## Begin Source material
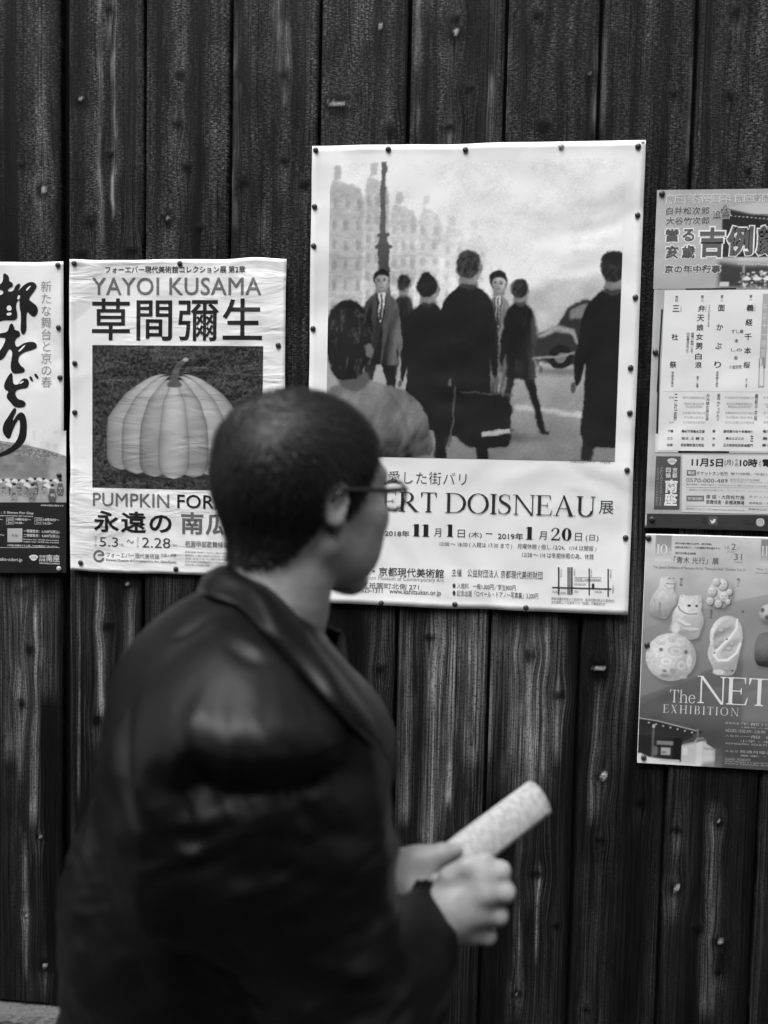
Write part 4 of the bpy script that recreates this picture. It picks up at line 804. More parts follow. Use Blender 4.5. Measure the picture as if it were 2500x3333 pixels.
## End Source material
## Begin Source material
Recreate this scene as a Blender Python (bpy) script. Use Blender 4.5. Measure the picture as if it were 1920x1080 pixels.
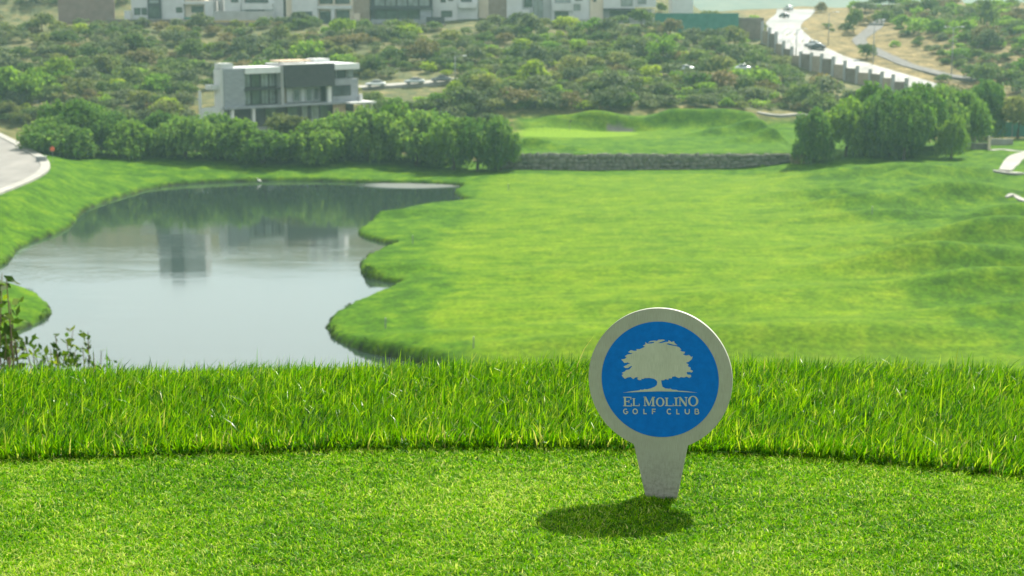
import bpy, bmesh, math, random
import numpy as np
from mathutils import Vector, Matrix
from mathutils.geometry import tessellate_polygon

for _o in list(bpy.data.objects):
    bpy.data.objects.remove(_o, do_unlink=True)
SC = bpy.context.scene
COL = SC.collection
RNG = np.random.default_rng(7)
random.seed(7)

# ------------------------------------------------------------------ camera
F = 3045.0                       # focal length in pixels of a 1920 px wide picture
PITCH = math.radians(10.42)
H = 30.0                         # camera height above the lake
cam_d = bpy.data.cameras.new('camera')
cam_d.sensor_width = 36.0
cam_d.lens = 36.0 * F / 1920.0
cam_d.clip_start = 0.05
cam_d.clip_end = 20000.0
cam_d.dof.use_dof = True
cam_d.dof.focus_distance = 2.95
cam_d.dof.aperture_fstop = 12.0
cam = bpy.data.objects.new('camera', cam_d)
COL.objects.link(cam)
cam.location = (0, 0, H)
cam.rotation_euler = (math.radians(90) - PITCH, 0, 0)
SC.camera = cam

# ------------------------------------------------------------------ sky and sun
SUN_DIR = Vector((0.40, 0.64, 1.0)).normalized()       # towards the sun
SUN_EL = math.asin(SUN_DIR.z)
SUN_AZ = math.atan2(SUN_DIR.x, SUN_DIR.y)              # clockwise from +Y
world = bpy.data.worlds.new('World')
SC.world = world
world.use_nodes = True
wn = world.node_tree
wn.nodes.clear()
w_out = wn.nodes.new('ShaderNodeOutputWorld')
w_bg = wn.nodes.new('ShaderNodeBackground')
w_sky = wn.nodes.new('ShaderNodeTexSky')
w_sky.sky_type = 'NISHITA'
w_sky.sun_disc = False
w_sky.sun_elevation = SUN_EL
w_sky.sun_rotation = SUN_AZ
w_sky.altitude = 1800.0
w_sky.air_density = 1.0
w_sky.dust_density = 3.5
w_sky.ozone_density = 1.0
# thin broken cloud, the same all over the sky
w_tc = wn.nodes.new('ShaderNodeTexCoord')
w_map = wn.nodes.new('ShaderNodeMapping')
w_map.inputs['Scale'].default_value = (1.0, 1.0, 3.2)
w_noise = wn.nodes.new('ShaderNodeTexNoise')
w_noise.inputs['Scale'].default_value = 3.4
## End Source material
## Begin Source material
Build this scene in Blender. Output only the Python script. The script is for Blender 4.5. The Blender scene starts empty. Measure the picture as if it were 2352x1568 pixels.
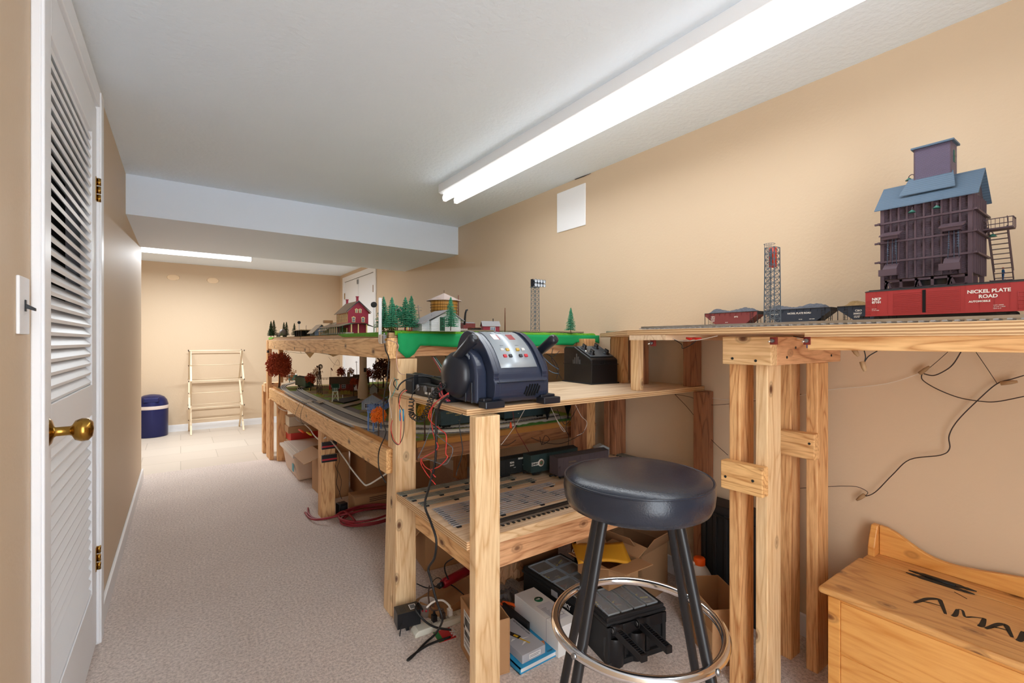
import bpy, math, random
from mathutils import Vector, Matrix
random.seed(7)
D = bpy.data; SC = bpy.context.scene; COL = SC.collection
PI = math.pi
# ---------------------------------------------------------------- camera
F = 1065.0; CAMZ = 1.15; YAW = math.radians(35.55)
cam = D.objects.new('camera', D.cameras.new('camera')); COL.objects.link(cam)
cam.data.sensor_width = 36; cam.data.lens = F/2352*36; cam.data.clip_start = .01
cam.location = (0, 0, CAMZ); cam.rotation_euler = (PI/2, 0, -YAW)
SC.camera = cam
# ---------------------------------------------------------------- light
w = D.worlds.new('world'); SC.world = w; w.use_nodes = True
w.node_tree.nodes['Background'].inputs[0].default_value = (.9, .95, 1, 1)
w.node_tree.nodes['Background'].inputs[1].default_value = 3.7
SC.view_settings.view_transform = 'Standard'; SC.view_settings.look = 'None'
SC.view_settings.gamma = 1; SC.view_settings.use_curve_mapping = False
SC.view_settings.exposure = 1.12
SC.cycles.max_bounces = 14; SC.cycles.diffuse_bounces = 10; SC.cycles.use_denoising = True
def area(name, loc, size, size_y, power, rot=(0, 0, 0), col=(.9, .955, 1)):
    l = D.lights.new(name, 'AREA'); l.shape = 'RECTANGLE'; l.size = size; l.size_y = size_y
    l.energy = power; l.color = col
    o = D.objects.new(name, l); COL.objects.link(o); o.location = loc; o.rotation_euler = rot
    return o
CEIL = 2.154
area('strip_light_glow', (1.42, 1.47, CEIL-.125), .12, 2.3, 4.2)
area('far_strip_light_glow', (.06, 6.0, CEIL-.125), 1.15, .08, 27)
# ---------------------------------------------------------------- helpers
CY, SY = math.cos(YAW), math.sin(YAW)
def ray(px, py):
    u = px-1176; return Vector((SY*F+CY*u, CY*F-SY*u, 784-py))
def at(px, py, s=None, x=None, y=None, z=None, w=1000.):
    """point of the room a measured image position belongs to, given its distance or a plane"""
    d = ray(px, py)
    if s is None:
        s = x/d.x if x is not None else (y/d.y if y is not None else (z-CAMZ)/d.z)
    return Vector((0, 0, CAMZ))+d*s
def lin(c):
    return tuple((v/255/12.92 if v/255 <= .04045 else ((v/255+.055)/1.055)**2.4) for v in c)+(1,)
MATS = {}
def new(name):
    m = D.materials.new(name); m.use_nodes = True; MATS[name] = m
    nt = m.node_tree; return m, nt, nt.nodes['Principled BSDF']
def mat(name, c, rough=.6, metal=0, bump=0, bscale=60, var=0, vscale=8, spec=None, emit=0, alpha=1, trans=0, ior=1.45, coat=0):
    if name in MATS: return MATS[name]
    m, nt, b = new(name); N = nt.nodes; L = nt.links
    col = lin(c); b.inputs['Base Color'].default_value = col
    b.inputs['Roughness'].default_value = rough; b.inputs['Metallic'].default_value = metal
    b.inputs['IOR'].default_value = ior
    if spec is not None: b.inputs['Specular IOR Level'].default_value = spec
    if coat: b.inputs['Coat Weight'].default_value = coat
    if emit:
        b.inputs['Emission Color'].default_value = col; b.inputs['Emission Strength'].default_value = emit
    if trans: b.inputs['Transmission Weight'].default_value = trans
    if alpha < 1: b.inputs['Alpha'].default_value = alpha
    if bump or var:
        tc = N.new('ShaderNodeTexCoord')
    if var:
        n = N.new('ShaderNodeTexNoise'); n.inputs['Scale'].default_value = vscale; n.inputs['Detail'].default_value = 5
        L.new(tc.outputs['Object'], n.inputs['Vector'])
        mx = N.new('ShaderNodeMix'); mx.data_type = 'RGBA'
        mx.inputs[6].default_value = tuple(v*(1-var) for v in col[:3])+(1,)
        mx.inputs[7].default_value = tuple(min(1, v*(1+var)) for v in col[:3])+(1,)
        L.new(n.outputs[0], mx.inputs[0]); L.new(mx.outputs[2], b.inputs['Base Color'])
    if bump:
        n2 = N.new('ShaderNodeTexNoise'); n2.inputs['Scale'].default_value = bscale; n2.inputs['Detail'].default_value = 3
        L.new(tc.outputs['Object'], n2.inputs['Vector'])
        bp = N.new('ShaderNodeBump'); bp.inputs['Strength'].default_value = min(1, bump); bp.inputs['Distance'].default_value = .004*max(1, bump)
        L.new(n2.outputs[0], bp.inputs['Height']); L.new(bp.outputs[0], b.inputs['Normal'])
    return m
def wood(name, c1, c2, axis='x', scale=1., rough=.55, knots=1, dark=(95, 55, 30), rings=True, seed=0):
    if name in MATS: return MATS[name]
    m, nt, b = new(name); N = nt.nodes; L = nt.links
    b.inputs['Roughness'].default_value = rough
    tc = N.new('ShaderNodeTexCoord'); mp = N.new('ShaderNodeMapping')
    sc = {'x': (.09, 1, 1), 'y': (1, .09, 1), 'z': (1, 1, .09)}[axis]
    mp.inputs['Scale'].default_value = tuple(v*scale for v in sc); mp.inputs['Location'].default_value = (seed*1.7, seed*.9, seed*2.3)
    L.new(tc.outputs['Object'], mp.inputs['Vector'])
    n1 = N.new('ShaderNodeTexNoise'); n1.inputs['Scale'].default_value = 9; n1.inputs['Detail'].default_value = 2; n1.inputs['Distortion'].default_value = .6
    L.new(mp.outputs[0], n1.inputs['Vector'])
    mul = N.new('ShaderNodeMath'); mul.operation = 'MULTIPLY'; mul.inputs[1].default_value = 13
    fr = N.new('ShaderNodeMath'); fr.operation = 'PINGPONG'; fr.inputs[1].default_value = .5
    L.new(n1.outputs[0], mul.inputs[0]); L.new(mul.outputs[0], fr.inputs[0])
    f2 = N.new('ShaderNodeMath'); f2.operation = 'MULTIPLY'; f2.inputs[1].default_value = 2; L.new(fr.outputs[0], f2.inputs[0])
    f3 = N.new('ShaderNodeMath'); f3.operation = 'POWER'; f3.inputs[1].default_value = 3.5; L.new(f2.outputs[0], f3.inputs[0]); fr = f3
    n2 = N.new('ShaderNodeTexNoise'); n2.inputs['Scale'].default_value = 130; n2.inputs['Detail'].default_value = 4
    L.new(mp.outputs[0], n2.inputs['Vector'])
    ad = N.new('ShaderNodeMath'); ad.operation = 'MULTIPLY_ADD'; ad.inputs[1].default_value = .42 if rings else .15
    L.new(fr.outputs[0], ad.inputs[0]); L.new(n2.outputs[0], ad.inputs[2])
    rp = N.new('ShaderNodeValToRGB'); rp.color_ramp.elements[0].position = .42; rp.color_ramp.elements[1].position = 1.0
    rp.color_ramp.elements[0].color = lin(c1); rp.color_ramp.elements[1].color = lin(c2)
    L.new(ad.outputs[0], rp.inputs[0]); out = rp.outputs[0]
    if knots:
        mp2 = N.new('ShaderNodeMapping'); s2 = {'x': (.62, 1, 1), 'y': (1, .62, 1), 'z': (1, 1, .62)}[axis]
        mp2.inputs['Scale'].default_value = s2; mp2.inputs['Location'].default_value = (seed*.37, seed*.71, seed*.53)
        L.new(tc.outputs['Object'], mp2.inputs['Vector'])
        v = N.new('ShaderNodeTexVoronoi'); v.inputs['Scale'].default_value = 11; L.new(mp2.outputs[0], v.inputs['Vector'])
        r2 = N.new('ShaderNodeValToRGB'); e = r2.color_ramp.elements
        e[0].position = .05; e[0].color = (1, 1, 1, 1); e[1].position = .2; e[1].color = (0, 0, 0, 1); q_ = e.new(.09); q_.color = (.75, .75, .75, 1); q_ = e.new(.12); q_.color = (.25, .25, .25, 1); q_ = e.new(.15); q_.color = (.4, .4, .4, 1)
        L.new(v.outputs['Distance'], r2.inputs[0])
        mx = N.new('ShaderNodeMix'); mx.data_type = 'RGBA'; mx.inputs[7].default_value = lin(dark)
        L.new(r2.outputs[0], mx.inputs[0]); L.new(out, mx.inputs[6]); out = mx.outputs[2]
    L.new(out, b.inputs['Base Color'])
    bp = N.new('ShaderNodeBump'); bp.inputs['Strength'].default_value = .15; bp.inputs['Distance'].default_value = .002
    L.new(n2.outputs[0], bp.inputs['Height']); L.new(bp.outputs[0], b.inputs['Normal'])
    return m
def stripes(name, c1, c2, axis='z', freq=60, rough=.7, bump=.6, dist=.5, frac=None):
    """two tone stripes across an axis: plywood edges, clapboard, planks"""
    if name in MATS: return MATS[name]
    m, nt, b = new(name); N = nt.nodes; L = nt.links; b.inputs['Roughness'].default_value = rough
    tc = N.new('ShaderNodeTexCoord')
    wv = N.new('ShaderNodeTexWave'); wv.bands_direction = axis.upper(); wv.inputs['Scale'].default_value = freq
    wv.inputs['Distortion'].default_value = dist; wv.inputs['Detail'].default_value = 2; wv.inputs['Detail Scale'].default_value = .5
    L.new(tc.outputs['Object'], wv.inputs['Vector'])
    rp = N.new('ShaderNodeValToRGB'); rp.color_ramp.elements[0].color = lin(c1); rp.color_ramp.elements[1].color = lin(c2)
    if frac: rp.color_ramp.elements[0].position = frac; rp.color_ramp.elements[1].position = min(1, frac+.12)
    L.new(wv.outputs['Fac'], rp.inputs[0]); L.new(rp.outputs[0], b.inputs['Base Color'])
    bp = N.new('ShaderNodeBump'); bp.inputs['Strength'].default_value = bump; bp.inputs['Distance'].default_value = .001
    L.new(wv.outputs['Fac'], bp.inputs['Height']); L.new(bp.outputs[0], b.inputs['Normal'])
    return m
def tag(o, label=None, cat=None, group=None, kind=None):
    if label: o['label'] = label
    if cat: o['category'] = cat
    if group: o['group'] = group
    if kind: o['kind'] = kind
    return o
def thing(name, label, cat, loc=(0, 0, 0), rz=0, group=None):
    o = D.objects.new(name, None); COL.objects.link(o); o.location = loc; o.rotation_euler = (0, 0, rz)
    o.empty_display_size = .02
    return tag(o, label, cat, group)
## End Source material
● **What the exercise asks**
Reproduce the data above exactly, but only from the line containing "Recreate this scene" through the line containing "from mathutils.geometry import"; skip the pictures.

● **Expected answer**
Recreate this scene as a Blender Python (bpy) script. Use Blender 4.5. Measure the picture as if it were 1920x1080 pixels.
import bpy, bmesh, math, random
import numpy as np
from mathutils import Vector, Matrix
from mathutils.geometry import tessellate_polygon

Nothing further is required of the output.